Factotum ma znaczny potencjał i jak zwykle przy takiej diagnozie może pojawić się pytanie, czy wykorzystuje swoje możliwości do działalności okołokawiarnianej, np. czy zdarzają się jakieś tematyczne spotkania, jakieś posiedzenia dyskutantów, jakieś desperackie próby zwrócenia uwagi świata na czyjeś stwory czy wytwory. Nie, Factotum nie udziela się pozakawiarnianie. Trwa, robi kawę, podaje ciasta i oddaje się gościom do dyspozycji. W ogóle społeczna działalność kawiarni to temat na odrębną opowieść, niestety czasami służy jako kryterium w ocenach znaczenia czy przydatności (?) kawiarni, zupełnie jakby organizowanie posiadówki dla nieletniego poeciny i jego rodziny pod chwalebnymi auspicjami wieczoru poetyckiego (a nawet patronatem lokalnego politłuka) było przyczynkiem do aureoli. Fakt, że F. nie organizuje żadnych (nie)kulturalnych wyszynków jest tylko dowodem na to, że podjęło świadomą decyzję, żeby trwać i walczyć jedynie w oparciu o własne niezmienne atuty: wnętrze, wieloznaczną aurę, dobrą kawę czy znakomite ciastka. Beż żadnych przeszkadzajek. Taki ruch zasługuje na szacunek.

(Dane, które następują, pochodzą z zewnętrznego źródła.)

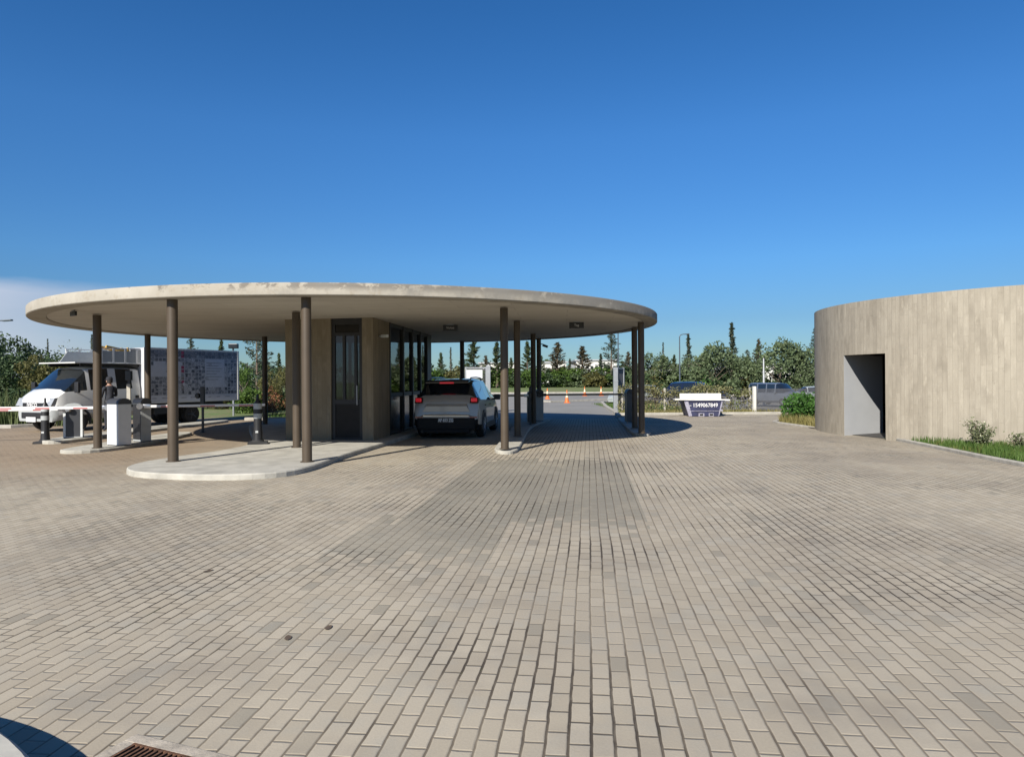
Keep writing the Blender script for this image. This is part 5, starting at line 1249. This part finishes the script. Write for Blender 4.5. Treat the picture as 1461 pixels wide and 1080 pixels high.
# ------------------------------------------------------------------ guard standing at the truck door
def skin_mesh(verts, edges, radii, name, sub=2):
    me = bpy.data.meshes.new(name); me.from_pydata(verts, edges, []); o = bpy.data.objects.new('tmp_skin', me); COL.objects.link(o)
    m = o.modifiers.new('s', 'SKIN'); m.use_smooth_shade = True
    for v, r in zip(me.skin_vertices[0].data, radii): v.radius = (r, r) if not isinstance(r, tuple) else r
    me.skin_vertices[0].data[0].use_root = True
    s = o.modifiers.new('u', 'SUBSURF'); s.levels = sub; s.render_levels = sub
    bpy.context.view_layer.update()
    out = bpy.data.meshes.new_from_object(o.evaluated_get(bpy.context.evaluated_depsgraph_get())); bpy.data.objects.remove(o)
    return out
pers = empty('person', (-13.35, 23.55, 0), math.atan2(.55, -.83), 'person in dark cap and dark uniform standing at the truck door', 'person')
V = [(0, 0, .93), (0, 0, 1.12), (.01, 0, 1.32), (0, 0, 1.46), (.01, 0, 1.53), (.015, 0, 1.60), (.02, 0, 1.68), (.01, 0, 1.75)]
Rd = [(.15, .12), (.155, .115), (.17, .12), (.12, .10), (.055, .055), (.075, .085), (.08, .10), (.05, .065)]
E_ = [(i, i+1) for i in range(7)]
for s in (1, -1):
    b0 = len(V)
    V += [(0, s*.1, .86), (.02, s*.11, .48), (-.01, s*.12, .10), (.13, s*.14, .04)]; Rd += [.095, .062, .045, .038]; E_ += [(0, b0), (b0, b0+1), (b0+1, b0+2), (b0+2, b0+3)]
    b1 = len(V)
    arm_ = [(0, s*.19, 1.42), (.04, s*.25, 1.13), (.24, s*.2, 1.05), (.31, s*.18, 1.06)] if s == 1 else [(0, s*.19, 1.42), (.06, s*.25, 1.16), (.27, s*.18, 1.22), (.34, s*.16, 1.24)]
    V += arm_; Rd += [.062, .046, .034, .03]; E_ += [(3, b1), (b1, b1+1), (b1+1, b1+2), (b1+2, b1+3)]
    hp = Vector(arm_[3])
    for k in range(5):
        f0 = len(V); dy = (k-1.5)*.018 if k < 4 else -s*.03
        ln_ = (.075, .085, .08, .065, .05)[k]
        V += [tuple(hp+Vector((.03, dy, 0))), tuple(hp+Vector((.03+ln_*.55, dy*1.1, -.008))), tuple(hp+Vector((.03+ln_*.95, dy*1.1, -.03)))]; Rd += [.009, .008, .007]
        E_ += [(b1+3, f0), (f0, f0+1), (f0+1, f0+2)]
me = skin_mesh(V, E_, Rd, 'body')
for m_ in ('cloth', 'skin'): me.materials.append(M[m_])
for p in me.polygons:
    c = p.center; r_ = math.hypot(c.x, c.y)
    p.material_index = 1 if (c.z > 1.50 or (c.x > .28 and .95 < c.z < 1.35)) else 0
link_mesh('body', me, pers)
hd_ = empty('face', (0, 0, 0)); hd_.parent = pers
b = MB(); b.lathe([(.012, -.02), (.016, 0), (.008, .03)], (.115, .0, 1.635), seg=10)
b.build('nose', 'skin', hd_, smooth=60)
b = MB()
for s in (1, -1): b.box((.098, s*.032, 1.665), (.012, .026, .012)); 
b.build('eye', 'black', hd_)
b = MB(); b.box((.1, 0, 1.592), (.012, .045, .01)); b.build('mouth', 'redlens', hd_)
b = MB()
for s in (1, -1): b.box((.01, s*.088, 1.65), (.045, .015, .06), bevel=.006)
b.build('ear', 'skin', hd_)
hd_.rotation_euler = (0, 0, 0)
b = MB(); b.lathe([(.098, 1.69), (.104, 1.71), (.1, 1.76), (.07, 1.80), (.02, 1.812)], (.012, 0, 0), seg=22); b.box((.135, 0, 1.70), (.12, .14, .012), ry=R(10), bevel=.004); b.build('cap', 'cloth', pers, smooth=45)
b = MB(); b.lathe([(.088, 1.60), (.094, 1.65), (.094, 1.695)], (-.004, 0, 0), seg=20); b.build('hair', 'hair', pers, smooth=45)
b = MB(); b.lathe([(.165, .92), (.172, .96), (.165, 1.0)], seg=22)
for v in b.bm.verts: v.co.x *= .8
b.build('belt', 'black', pers, smooth=40)

# ------------------------------------------------------------------ drain grate near the camera
g0 = Vector((-1.74, 3.27)); ax = Vector((.932, -.362)); ay = Vector((-.362, -.932))
dg = empty('drain_grate', (g0.x, g0.y, 0), math.atan2(ax.y, ax.x), 'rusty iron drain grate in a worn pale frame at the bottom left', 'drain')
b = MB(); Wd, Hd, fw = .62, .50, .065
b.box((Wd/2, -fw/2, .004), (Wd, fw, .02), bevel=.004); b.box((Wd/2, -Hd+fw/2, .004), (Wd, fw, .02), bevel=.004)
b.box((fw/2, -Hd/2, .004), (fw, Hd-2*fw, .02), bevel=.004); b.box((Wd-fw/2, -Hd/2, .004), (fw, Hd-2*fw, .02), bevel=.004); b.build('frame', 'frame', dg)
b = MB(); b.box((Wd/2, -Hd/2, .003), (Wd-2*fw, Hd-2*fw, .004)); b.build('shade_sheet', 'black', dg)  # thin black sheet painted as the shade between the bars
b = MB()
for x in lin(fw+.012, Wd-fw-.012, 18): b.box((x, -Hd/2, .009), (.011, Hd-2*fw, .012))
for y in (-fw-.006, -Hd+fw+.006, -Hd/2): b.box((Wd/2, y, .0085), (Wd-2*fw, .012, .012))
b.build('grate', 'rust', dg)

# a few dry leaves on the blocks
for i, ((x, y), lab) in enumerate([((-1.43, 4.50), 'dry brown leaf lying on the paving left of centre'), ((-1.22, 4.68), 'dry brown leaf on the paving just right of another leaf'), ((-2.62, 6.1), 'small dark leaf scrap on the paving farther left')]):
    g_ = np.random.default_rng(80+i); b = MB()
    pts = [(.036*math.cos(a)*(1+.3*g_.random()), .018*math.sin(a)*(1+.5*g_.random())) for a in lin(0, 2*PI*9/10, 10)]
    vs = [b.bm.verts.new((px_, py_, .004+.003*abs(px_)/.05+.002*g_.random())) for px_, py_ in pts]; b._f(vs)
    tag(b.build('dry_leaf', 'twig', None, loc=(x, y, 0), rz=g_.uniform(0, 6)), lab, 'leaf', 'dry leaves on the paving')

# ------------------------------------------------------------------ street lamps and far buildings
def lamp(u, vtop, Y, arm_dx, label, mat='pole', rz=0.0, head=True, u_end=None):
    x, y, zt_ = at(u, vtop, Y); z0 = hgt(x, y); h = zt_-z0
    o = empty('street_lamp', (x, y, z0), rz, label, 'street lamp')
    b = MB(); b.tube((0, 0, 0), (0, 0, h*.6), .10, .07, 10); b.tube((0, 0, h*.6), (0, 0, h-.25), .07, .055, 10); b.build('pole', mat, o, smooth=40)
    if head:
        s = 1 if arm_dx > 0 else -1
        b = MB(); b.path([(0, 0, h-.25), (s*.1, 0, h-.08), (s*.35, 0, h), (arm_dx, 0, h+.02)], [.05, .045, .04, .035], 8); b.build('arm', mat, o, smooth=40)
        b = MB(); b.box((arm_dx+s*.2, 0, h+.02), (.55, .24, .09), ry=R(-4*s), bevel=.03); b.build('lamp_head', mat, o)
    return o
lamp(969.5, 477, 75, .55, 'curved dark street lamp between conifers right of the canopy')
lamp(881.7, 462, 80, .9, 'slim dark street lamp behind the open gate')
lamp(1089.4, 507, 62, .0, 'pale bare post in front of the rounded trees', 'palepole', head=False)
lamp(-22, 458, 42, 1.15, 'street lamp whose arm reaches in from the left edge')
def shed(u0, u1, v0, v1, Y, label, n):
    x0, _, z1_ = at(u0, v0, Y); x1, _, zb_ = at(u1, v1, Y); w = x1-x0
    o = empty('warehouse', ((x0+x1)/2, Y+12, 0), 0, label, 'building', 'white buildings beyond the trees')
    b = MB(); b.box((0, 0, z1_/2), (w, 24, z1_)); b.build('wall', 'whitewall', o)
    b = MB(); b.box((0, 0, z1_+.2), (w+.8, 24.8, .4)); b.build('roof', 'greyroof', o)
    b = MB()
    for x in lin(-w/2+w/(2*n), w/2-w/(2*n), n): b.box((x, -12.02, z1_*.72), (w/n*.62, .08, z1_*.12))
    b.build('window', 'carglass', o)
shed(772, 808, 518, 545, 190, 'white warehouse behind the brownish ragged conifer', 5)
shed(822, 880, 515, 545, 205, 'long white warehouse behind the wide browning conifer', 9)
shed(684, 740, 519, 545, 210, 'long low white warehouse behind the SUV', 10)
shed(950, 968, 522, 545, 195, 'white building just right of the canopy edge beyond the trees', 6)
shed(1052, 1070, 519, 545, 185, 'small white building between the rounded trees', 3)
shed(1092, 1175, 521, 545, 200, 'white building behind the high domed tree', 9)

# far wooded skyline
g_ = np.random.default_rng(71); P = []
for i in range(420):
    x = g_.uniform(-420, 420); y = g_.uniform(270, 300); hh = g_.uniform(5, 9.5)
    d = g_.normal(size=(26, 3)); d /= np.linalg.norm(d, axis=1, keepdims=True)
    P.append(np.array([x, y, hh*.55])+d*np.array([3.5, 3, hh*.45])*g_.uniform(.5, 1, (26, 1)))
P = np.concatenate(P)
tag(link_mesh('far_woods', leaf_mesh('far_woods', P, g_.uniform(1.0, 2.2, len(P)), 'leafdark', 72, .8)), 'distant dark woods along the horizon', 'woods', kind='stuff')

# ------------------------------------------------------------------ sky, sun, camera
AZ, EL = 24.27, 32.9
w = bpy.data.worlds.new('World'); sc.world = w; w.use_nodes = True
nt = w.node_tree; bg = nt.nodes['Background']
sky = nt.nodes.new('ShaderNodeTexSky'); sky.sky_type = 'NISHITA'; sky.sun_disc = False
sky.sun_elevation = R(EL); sky.sun_rotation = R(180+AZ)
sky.altitude = 300; sky.air_density = 1.0; sky.dust_density = 0.25; sky.ozone_density = 2.0
tc = nt.nodes.new('ShaderNodeTexCoord'); sx = nt.nodes.new('ShaderNodeSeparateXYZ'); nt.links.new(tc.outputs['Generated'], sx.inputs[0])
def wm(op, a, b=None, clamp=False):
    n = nt.nodes.new('ShaderNodeMath'); n.operation = op; n.use_clamp = clamp
    for i, v in enumerate((a, b)):
        if v is None: continue
        if hasattr(v, 'is_output'): nt.links.new(v, n.inputs[i])
        else: n.inputs[i].default_value = v
    return n.outputs[0]
# a thin cloud bank low in the sky towards the left
mp = nt.nodes.new('ShaderNodeMapping'); mp.inputs['Scale'].default_value = (1.2, 1.2, 7); nt.links.new(tc.outputs['Generated'], mp.inputs[0])
nz_ = nt.nodes.new('ShaderNodeTexNoise'); nz_.inputs['Scale'].default_value = 2.2; nz_.inputs['Detail'].default_value = 6; nt.links.new(mp.outputs[0], nz_.inputs['Vector'])
lefty = wm('MULTIPLY', wm('SUBTRACT', wm('MULTIPLY', sx.outputs[0], -1.0), 0.40), 5.0, True)
low = wm('MULTIPLY', wm('SUBTRACT', wm('ADD', 0.118, wm('MULTIPLY', wm('SUBTRACT', nz_.outputs[0], .5), .05)), sx.outputs[2]), 70.0, True)
soft = wm('MULTIPLY_ADD', nz_.outputs[0], 0.5); nt.nodes[-1].inputs[2].default_value = 0.25
cl_ = wm('MULTIPLY', wm('MULTIPLY', wm('MULTIPLY', lefty, low), soft), 1.5, True)
mxn = nt.nodes.new('ShaderNodeMix'); mxn.data_type = 'RGBA'; 
hs = nt.nodes.new('ShaderNodeHueSaturation'); hs.inputs['Saturation'].default_value = 1.28; nt.links.new(sky.outputs[0], hs.inputs['Color'])
rp = nt.nodes.new('ShaderNodeValToRGB'); nt.links.new(sx.outputs[2], rp.inputs[0]); el_ = rp.color_ramp.elements
for _ in range(4): el_.new(.5)
for q, (p_, c_) in zip(el_, [(0, (.31, .45, .66)), (.08, (.325, .46, .645)), (.157, (.425, .63, .84)), (.32, (.53, .765, .985)), (.46, (.47, .735, .95)), (1, (.50, .74, .93))]): q.position = p_; q.color = (*c_, 1)
tint = nt.nodes.new('ShaderNodeMix'); tint.data_type = 'RGBA'; tint.blend_type = 'MULTIPLY'; tint.inputs[0].default_value = 1.0; nt.links.new(hs.outputs[0], tint.inputs[6]); nt.links.new(rp.outputs[0], tint.inputs[7])
nt.links.new(cl_, mxn.inputs[0]); nt.links.new(tint.outputs[2], mxn.inputs[6]); mxn.inputs[7].default_value = (5.0, 5.3, 6.2, 1)
nt.links.new(mxn.outputs[2], bg.inputs[0]); bg.inputs[1].default_value = 0.0765

sl = bpy.data.lights.new('sun', 'SUN'); sl.energy = 5.0; sl.angle = R(.53); sl.color = (1, .945, .85)
so = bpy.data.objects.new('sun', sl); COL.objects.link(so)
to_sun = Vector((-math.sin(R(AZ))*math.cos(R(EL)), -math.cos(R(AZ))*math.cos(R(EL)), math.sin(R(EL))))
so.rotation_euler = to_sun.to_track_quat('Z', 'Y').to_euler(); so.location = (0, -20, 30)

cd = bpy.data.cameras.new('camera'); cd.sensor_fit = 'HORIZONTAL'; cd.sensor_width = 36; cd.lens = F/1461*36; cd.clip_start = .05; cd.clip_end = 8000
co = bpy.data.objects.new('camera', cd); COL.objects.link(co)
upc = Vector((0, -math.sin(PIT), math.cos(PIT))); fwd = Vector((0, math.cos(PIT), math.sin(PIT))); rt = Vector((1, 0, 0))
cr_ = rt*math.cos(ROL)-upc*math.sin(ROL); cu_ = rt*math.sin(ROL)+upc*math.cos(ROL)
co.matrix_world = Matrix(((cr_.x, cu_.x, -fwd.x, 0), (cr_.y, cu_.y, -fwd.y, 0), (cr_.z, cu_.z, -fwd.z, H), (0, 0, 0, 1)))
sc.camera = co
sc.view_settings.view_transform = 'Standard'; sc.view_settings.look = 'None'; sc.view_settings.gamma = 1.0; sc.view_settings.use_curve_mapping = False
sc.view_settings.exposure = 0.72
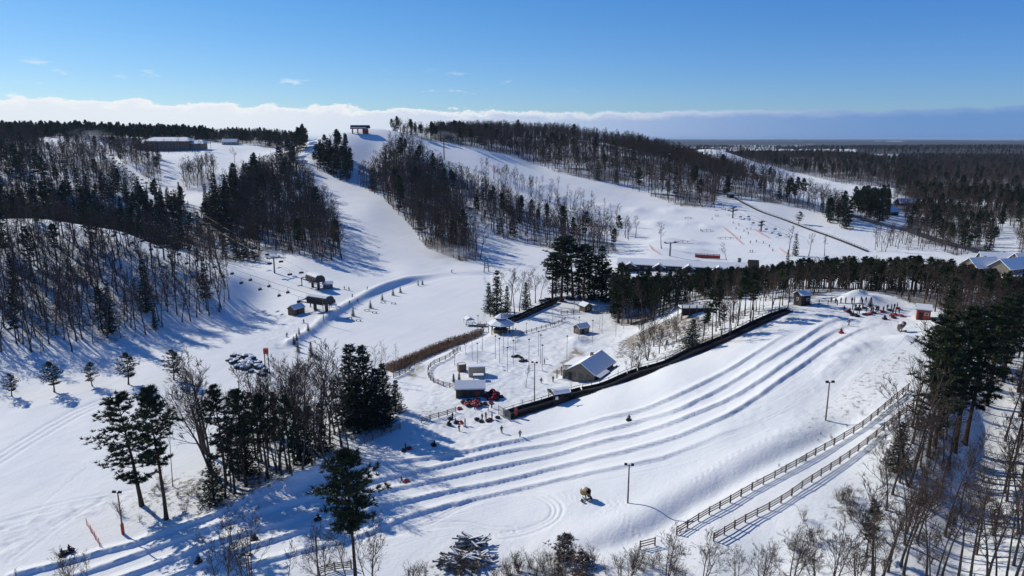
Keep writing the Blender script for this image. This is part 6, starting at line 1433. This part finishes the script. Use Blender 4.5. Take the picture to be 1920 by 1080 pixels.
for a, l in ((((1357,428),(1372,440),(1392,459)),'orange safety net across the wide right-hand slope'),(((1414,431),(1428,440),(1442,447)),'orange safety net below the double-armed tower'),(((1462,468),(1470,474),(1482,482)),'orange safety net at the meadow corner'),(((1218,462),(1224,470),(1238,478)),'orange safety net near the lodge roof'),(((905,302),(925,316),(940,330)),'orange safety net along the upper right-hand run'),(((1150,398),(1155,404),(1162,405)),'orange safety net around a jump'),(((163,985),(175,1005),(190,1028)),'faded orange net at the lower left by the padded pole')): net(a, l)
# terrain-park features: dark rails on the slope
for px, py, L, l in ((1360,448,11,'long dark bent rail feature on the slope'),(1325,434,9,'dark curved rail feature high on the slope'),(1280,455,10,'slender arched rail feature near the lone tree'),(1290,410,6,'short dark box feature on the slope')):
    p = U(px, py); t = tag(empty('slope_rail', p, .1), l, 'rail feature')
    part(t, 'top', MB().bar((-L/2,0,.6),(0,0,1.2),.5,.15).bar((0,0,1.2),(L/2,0,.7),.5,.15), M_WOOD)
    for x in (-L*.3, 0, L*.3): part(t, 'leg', MB().box((x,0,.4), (.15,.3,1.3)), M_DARK)
# snow-making mist drifting over the runs
def mist(px, py, d, label, dens, rmin=60, up=1.0):
    p = U(px, py, rmin); bm = bmesh.new(); bmesh.ops.create_icosphere(bm, subdivisions=3, radius=1); m = bpy.data.meshes.new('snow_mist'); bm.to_mesh(m); bm.free()
    mt = bpy.data.materials.new('snow_mist'); mt.use_nodes = True; nt = mt.node_tree; nt.nodes.clear()
    tcn = nd(nt, 'ShaderNodeTexCoord'); ns = nd(nt, 'ShaderNodeTexNoise', {'Vector': tcn.outputs['Object'], 'Scale': 2.2, 'Detail': 3.0}); ln = nd(nt, 'ShaderNodeVectorMath', {0: tcn.outputs['Object']}, operation='LENGTH')
    den = mth(nt, 'MULTIPLY', mth(nt, 'MULTIPLY', mapr(nt, ln.outputs['Value'], .15, 1.0, 1.0, 0.0), mapr(nt, ns.outputs[0], .35, .7)), dens)
    pv_ = nd(nt, 'ShaderNodeVolumePrincipled', {'Color': (.95,.96,.98,1), 'Density': den}); nd(nt, 'ShaderNodeOutputMaterial', {'Volume': pv_.outputs[0]})
    m.materials.append(mt); o = link('snow_mist', m); o.location = p + Vector((0,0,d[2]*.5*up)); o.scale = d; tag(o, label, None, None, 'stuff')
mist(850, 482, (26,16,5), 'thin snow-gun mist at the foot of the middle wood', .10); mist(815, 262, (34,20,8), 'snow-gun mist by the hilltop wood', .07); mist(365, 355, (22,16,9), 'snow-gun mist beside the far left clump', .07); mist(170, 262, (30,20,10), 'snow-gun mist at the top of the far left lift', .05)
# clear winter air with a little haze
mt = bpy.data.materials.new('haze_air'); mt.use_nodes = True; nt = mt.node_tree; nt.nodes.clear()
pv_ = nd(nt, 'ShaderNodeVolumePrincipled', {'Color': (.50,.70,1.0,1), 'Density': 2.6e-5, 'Anisotropy': .2}); nd(nt, 'ShaderNodeOutputMaterial', {'Volume': pv_.outputs[0]})
zlo = float(T.min()) - 1.5
hz = MB().box((0, 0, (zlo + 136) / 2), (64000, 64000, 136 - zlo)).build('haze', mt); tag(hz, 'faint blue haze lying over the land', None, None, 'stuff')

# ------------------------------------------------------------------ labels: alike neighbours told apart by their order
by = {}
for o in SC.objects:
    if o.parent is None and o.get('group') and o.get('label'): by.setdefault((o['group'], o['label']), []).append(o)
ORD = ['leftmost', 'second from left', 'third from left', 'fourth from left', 'fifth from left', 'sixth from left', 'seventh from left', 'eighth from left', 'ninth from left']
for (g, l), os_ in list(by.items()):
    if len(os_) <= 18 or len(l.split()) > 12: continue
    q = [(proj(o.location.x, o.location.y, o.location.z), o) for o in os_]; xs = sorted(p[0] for p, o in q); n = len(q)
    if 'pond' in l: pass
    cols = 3 if n < 60 else 5; nm = ['left', 'middle', 'right'] if cols == 3 else ['far left', 'left centre', 'middle', 'right centre', 'far right']
    for c in range(cols):
        lo, hi = xs[n * c // cols], xs[n * (c + 1) // cols - 1]; m = sorted((p[1], i, o) for i, (p, o) in enumerate(q) if lo <= p[0] <= hi)
        h = len(m) // 2 if len(m) > 18 else 0
        for k, (y, i, o) in enumerate(m):
            o['label'] = l + ', ' + nm[c] + (('' if not h else ' rear' if k < h else ' front')) + ' part'
by = {}
for o in SC.objects:
    if o.parent is None and o.get('group') and o.get('label'): by.setdefault((o['group'], o['label']), []).append(o)
for (g, l), os_ in by.items():
    n = len(os_)
    if not 2 <= n <= 18: continue
    os_.sort(key=lambda o: proj(o.location.x, o.location.y, o.location.z)[0])
    for i, o in enumerate(os_):
        w = ORD[i] if i < min(9, (n + 1) // 2) else ORD[n - 1 - i].replace('left', 'right') if n - 1 - i < 9 else None
        if w and len(l.split()) + 3 <= 16: o['label'] = l + ', ' + w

Factotum jest (po)nowoczesny i intelektualny. Rzadko zdarzają się miejsca o tak znacznej koncentracji nawiązań i symboli. Ich semiotyczna siła zwykle wynika z nagromadzenia przedmiotów, które same w sobie stają się nośnikami tożsamości kawiarni. Efekt Factotum to jednak rezultat śmiałej wizji, która połączyła obrazy i zróżnicowane materiały w dobre wieloznaczne wnętrze. W Factotum sprzętów niewiele, te nieliczne, które jednak znalazły zatrudnienie (maszyny do pisania sprowadzone do roli świeczników), są jak tłuste rodzynki, podkreślające styl miejsca: tutaj rządzi idea i pomysł, a materia przygląda się i służy.

Pan Eco z pewnością polubiłby Factotum, bo to właściwe miejsce, żeby pomyśleć o semiologii życia kawiarnianego.

1 komentarz:

  1. "wnętrze, wieloznaczną aurę, dobrą kawę czy znakomite ciastka"
    Rzeczywiście ...
    A na zdjęciu pięknie przepalona kawa.